To those outside the city, however, the construction of the Parthenon was nothing unusual. Pheidias, the sculptor of the Parthenon’s cult-statue of Athena, had just completed the magnificent statue of Zeus at Olympia. Similarly, Iktinos, one of the architects, came to work on the Parthenon after designing the temple of Apollo in Arkadia, while Kallikrates, the other architect, would later design the Nike temple on the Acropolis. The structure inherited every one of its aesthetic refinements from earlier buildings. Even its amazing “entasis,” the gradual swelling of the columns intended to counterbalance the impression of concavity, was nothing new. The slight curve within every one of the monument’s horizontal lines gave it an elasticity that had been experimented with many times before. Many saw the Parthenon’s functions as merely practical: it was to serve as the Delian League’s treasury, and as a shelter for the cult-statue.

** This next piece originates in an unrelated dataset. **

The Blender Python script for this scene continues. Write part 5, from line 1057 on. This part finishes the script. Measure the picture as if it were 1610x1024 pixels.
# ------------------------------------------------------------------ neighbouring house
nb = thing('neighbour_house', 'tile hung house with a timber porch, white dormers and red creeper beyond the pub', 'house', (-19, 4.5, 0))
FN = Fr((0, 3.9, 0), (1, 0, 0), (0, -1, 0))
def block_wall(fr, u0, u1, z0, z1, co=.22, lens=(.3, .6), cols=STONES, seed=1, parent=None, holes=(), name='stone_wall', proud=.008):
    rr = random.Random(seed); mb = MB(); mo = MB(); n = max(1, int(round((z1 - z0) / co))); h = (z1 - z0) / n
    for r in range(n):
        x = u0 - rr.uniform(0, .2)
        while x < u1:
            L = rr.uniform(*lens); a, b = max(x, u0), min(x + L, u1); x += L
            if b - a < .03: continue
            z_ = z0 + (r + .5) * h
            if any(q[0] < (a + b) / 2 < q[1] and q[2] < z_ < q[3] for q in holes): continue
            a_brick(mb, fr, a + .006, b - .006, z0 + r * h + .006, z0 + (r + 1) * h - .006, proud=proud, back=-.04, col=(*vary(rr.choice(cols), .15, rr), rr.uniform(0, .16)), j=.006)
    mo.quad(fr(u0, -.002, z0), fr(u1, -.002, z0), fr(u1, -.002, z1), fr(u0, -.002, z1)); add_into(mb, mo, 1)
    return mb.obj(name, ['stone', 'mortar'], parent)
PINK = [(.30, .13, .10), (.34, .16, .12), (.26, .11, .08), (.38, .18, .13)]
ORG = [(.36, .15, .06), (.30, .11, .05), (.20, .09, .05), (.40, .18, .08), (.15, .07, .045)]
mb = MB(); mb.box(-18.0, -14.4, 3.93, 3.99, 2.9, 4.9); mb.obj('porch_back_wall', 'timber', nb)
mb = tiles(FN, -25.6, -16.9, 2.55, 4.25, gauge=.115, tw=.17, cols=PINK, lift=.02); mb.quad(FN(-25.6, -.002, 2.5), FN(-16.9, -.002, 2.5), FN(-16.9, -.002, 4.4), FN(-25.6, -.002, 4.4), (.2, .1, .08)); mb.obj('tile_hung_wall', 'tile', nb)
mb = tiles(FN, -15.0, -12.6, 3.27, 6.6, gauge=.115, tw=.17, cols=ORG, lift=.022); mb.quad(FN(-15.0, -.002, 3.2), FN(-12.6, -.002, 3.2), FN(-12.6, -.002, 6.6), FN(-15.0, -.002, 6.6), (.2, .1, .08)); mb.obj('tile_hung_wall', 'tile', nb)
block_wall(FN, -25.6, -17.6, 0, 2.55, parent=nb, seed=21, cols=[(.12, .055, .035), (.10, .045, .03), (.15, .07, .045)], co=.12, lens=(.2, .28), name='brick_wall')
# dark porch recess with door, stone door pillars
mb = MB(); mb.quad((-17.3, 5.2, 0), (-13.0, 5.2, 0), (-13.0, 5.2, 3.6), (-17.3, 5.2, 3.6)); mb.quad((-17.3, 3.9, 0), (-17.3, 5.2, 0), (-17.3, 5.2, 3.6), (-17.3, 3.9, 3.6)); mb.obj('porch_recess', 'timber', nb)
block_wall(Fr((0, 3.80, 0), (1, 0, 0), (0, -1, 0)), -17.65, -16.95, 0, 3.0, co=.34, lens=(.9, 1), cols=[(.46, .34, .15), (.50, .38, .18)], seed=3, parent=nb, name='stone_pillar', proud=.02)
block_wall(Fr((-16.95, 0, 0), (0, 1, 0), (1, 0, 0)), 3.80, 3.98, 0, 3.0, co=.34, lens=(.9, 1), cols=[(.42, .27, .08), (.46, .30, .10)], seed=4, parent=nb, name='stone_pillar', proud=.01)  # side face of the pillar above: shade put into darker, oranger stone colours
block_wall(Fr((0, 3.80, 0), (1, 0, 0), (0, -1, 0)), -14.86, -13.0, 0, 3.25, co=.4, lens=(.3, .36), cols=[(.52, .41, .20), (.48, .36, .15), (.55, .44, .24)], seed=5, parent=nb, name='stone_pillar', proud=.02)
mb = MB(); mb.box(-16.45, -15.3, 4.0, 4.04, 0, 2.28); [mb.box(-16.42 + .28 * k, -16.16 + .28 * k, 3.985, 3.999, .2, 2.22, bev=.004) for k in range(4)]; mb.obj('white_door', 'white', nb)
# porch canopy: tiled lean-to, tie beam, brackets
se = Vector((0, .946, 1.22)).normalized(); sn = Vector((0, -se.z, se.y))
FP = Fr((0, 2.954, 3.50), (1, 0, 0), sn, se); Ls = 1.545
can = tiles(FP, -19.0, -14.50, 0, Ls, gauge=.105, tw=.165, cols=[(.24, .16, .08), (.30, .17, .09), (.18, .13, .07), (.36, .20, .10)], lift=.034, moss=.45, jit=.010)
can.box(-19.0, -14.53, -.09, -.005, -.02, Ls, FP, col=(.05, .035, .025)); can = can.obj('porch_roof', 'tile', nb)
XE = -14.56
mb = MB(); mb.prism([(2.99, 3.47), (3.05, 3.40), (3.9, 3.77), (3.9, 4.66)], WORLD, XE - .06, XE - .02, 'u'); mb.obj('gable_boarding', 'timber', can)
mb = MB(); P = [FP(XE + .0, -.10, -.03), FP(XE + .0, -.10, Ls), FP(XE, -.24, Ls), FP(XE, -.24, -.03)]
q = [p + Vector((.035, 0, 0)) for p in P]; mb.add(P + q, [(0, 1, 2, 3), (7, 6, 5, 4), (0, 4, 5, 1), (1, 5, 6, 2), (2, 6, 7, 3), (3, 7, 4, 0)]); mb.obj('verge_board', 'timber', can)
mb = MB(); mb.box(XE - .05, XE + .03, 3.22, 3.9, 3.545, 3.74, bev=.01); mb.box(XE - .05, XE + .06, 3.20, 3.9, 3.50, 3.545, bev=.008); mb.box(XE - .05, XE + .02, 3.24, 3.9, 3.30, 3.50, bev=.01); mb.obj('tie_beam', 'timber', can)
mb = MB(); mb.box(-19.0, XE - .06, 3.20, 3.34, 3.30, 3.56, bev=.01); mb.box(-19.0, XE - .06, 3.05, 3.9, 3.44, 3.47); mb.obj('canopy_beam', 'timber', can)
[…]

The building came to take on many other functions as the centuries progressed. It was converted into an Orthodox church in the fifth century AD and, because many of the classical artistic themes were deemed to be unbefitting, many of its sculptures and metopes were defaced. With the conquest of Greece during the Crusades, the Parthenon became a Catholic church. In the 15th century, Greece was overtaken by the Ottoman empire and the structure became a mosque with a minaret attached to it. Because the Ottomans then used the structure as a powder keg during their war with the Venetians, the Parthenon exploded in 1687. The Ottomans then built a new, smaller mosque amidst the destruction.

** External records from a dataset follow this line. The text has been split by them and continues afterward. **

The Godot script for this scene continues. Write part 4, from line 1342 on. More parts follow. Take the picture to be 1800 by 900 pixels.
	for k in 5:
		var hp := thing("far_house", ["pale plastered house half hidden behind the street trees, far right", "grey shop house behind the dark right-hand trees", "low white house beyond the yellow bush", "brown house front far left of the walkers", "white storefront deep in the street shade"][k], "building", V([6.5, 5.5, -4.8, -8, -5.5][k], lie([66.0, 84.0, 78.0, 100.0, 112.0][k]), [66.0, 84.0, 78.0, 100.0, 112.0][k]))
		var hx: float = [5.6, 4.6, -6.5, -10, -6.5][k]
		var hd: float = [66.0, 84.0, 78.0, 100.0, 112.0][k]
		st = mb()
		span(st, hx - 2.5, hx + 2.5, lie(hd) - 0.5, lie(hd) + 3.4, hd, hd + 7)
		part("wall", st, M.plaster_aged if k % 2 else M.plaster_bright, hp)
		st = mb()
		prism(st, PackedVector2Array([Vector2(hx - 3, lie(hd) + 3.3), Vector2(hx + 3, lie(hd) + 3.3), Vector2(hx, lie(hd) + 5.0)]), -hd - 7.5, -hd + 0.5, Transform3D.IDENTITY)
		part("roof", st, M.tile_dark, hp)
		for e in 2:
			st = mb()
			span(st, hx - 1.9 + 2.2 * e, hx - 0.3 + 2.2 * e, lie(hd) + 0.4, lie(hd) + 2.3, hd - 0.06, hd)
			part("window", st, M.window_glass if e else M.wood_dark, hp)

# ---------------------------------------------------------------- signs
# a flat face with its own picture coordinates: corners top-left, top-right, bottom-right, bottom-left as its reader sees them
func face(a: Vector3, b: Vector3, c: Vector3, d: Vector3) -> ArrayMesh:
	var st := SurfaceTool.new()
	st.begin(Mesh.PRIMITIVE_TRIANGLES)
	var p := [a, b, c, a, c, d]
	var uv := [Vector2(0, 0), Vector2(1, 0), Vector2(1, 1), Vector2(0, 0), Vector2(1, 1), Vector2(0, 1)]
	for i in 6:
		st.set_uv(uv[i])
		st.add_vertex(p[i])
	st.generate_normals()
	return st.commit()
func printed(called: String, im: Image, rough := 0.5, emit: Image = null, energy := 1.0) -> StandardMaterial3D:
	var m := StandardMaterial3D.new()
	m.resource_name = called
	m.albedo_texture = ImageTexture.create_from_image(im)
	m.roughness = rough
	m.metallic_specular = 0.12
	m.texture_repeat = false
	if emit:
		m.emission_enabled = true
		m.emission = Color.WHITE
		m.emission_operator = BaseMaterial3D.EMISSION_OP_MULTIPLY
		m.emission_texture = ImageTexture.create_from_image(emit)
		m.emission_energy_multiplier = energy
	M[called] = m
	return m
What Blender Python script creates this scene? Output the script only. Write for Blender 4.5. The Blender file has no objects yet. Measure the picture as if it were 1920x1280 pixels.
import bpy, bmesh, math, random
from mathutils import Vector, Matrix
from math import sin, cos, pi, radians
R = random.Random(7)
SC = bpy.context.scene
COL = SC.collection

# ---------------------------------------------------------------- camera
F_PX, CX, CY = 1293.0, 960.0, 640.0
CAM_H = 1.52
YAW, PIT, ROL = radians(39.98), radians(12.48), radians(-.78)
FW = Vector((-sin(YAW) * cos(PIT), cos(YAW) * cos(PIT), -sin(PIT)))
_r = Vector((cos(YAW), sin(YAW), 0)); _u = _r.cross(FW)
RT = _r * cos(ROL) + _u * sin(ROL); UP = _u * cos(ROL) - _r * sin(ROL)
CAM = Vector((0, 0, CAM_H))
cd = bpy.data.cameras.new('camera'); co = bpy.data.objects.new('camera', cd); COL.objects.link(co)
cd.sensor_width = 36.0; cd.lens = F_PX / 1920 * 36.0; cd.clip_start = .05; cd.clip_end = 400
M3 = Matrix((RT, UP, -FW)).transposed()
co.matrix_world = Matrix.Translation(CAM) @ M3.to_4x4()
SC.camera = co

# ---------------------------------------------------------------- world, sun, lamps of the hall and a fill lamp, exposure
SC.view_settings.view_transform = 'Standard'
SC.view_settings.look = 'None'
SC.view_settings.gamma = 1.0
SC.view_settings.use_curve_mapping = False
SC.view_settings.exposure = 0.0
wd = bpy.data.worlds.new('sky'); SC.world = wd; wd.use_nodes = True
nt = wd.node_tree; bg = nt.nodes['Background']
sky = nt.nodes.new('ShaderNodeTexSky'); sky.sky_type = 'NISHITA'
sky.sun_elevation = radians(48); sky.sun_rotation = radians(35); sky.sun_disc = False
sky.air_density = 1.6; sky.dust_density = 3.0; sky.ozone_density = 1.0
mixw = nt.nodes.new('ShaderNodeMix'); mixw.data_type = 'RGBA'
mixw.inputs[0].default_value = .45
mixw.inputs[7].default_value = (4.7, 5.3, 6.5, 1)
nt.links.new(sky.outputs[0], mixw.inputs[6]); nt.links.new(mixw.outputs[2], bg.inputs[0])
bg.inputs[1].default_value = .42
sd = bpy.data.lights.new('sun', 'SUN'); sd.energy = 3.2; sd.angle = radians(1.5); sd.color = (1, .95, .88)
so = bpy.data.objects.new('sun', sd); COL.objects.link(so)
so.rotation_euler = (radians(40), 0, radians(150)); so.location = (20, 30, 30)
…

After so many phases of foreign occupation, the Greeks no longer associated these antiquities with their native culture. Instead, the Parthenon came to symbolize domination from the outside and brutal oppression. In fact, Greek folklore propagated the belief that supernatural spirits dwelt within the marble, many of which were human beings that had been petrified by magicians. While the Greeks were afraid to approach these ruins, foreigners flocked to them.

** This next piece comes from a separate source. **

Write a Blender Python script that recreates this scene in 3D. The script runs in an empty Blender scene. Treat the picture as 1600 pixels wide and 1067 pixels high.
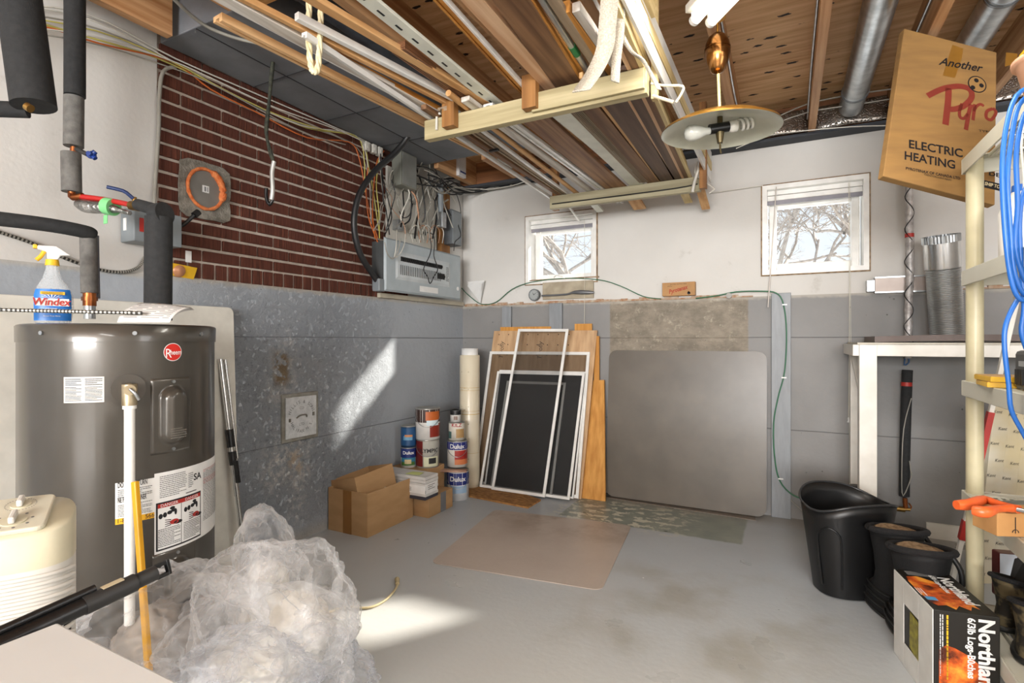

From 1802 to 1812, the British Ambassador to the Ottoman Empire, Lord Elgin, bribed local Ottoman authorities into permitting the removal of about half of the Parthenon frieze, fifteen metopes, and seventeen pedimental fragments, in addition to a caryatid and a column from the Erechtheion. He used these antiquities to decorate his mansion in Scotland and then later sold them to the British Museum in an attempt to repay his escalating debt. The introduction of the marbles to the public scene radically influenced the aesthetic taste of the British aristocracy, provoking a dramatic Greek revival.

In response to this shift in the Western artistic perception, Greece rediscovered its ancestral heritage, giving rise to what scholars call the “imagined community of the Hellenic nation.” The Greeks created a new national narrative, remolding their folklore to demonstrate a continuity between themselves and the ancients and devoting themselves to the study, collection, and systematic care of these antiquities. The Parthenon marbles taken by Lord Elgin have become metaphors for the five million people who live outside the borders of Greece, but still consider themselves Greek. Like the marbles, these immigrants have experienced the heartbreak of living in exile, separated from relatives and homeland. The spectacular ruins reflect the profound pride in a rich cultural heritage that no economic crisis could ever uproot.

When you glimpse this elegant interruption to the city’s modern skyline, the strength and perseverance of the Greek people seem unmistakable. In the early 1900s, the Greek government set out on a program to “purify” the Greek language, returning it to its classical roots and calling this new version katharevousa. Much of the population opposed these measures, and instead championed the naturally developing demotic version of the language. Those who opposed katharevousa connected the living version of the language with the ruined Parthenon, claiming that the supposed imperfection brings authenticity. In restoring either the language or the Parthenon, the government would degrade the freedom and grace that comes from withstanding the test of time. The crumbling Parthenon, like the evolving demotic language, embodies the tested resilience of the Greek spirit.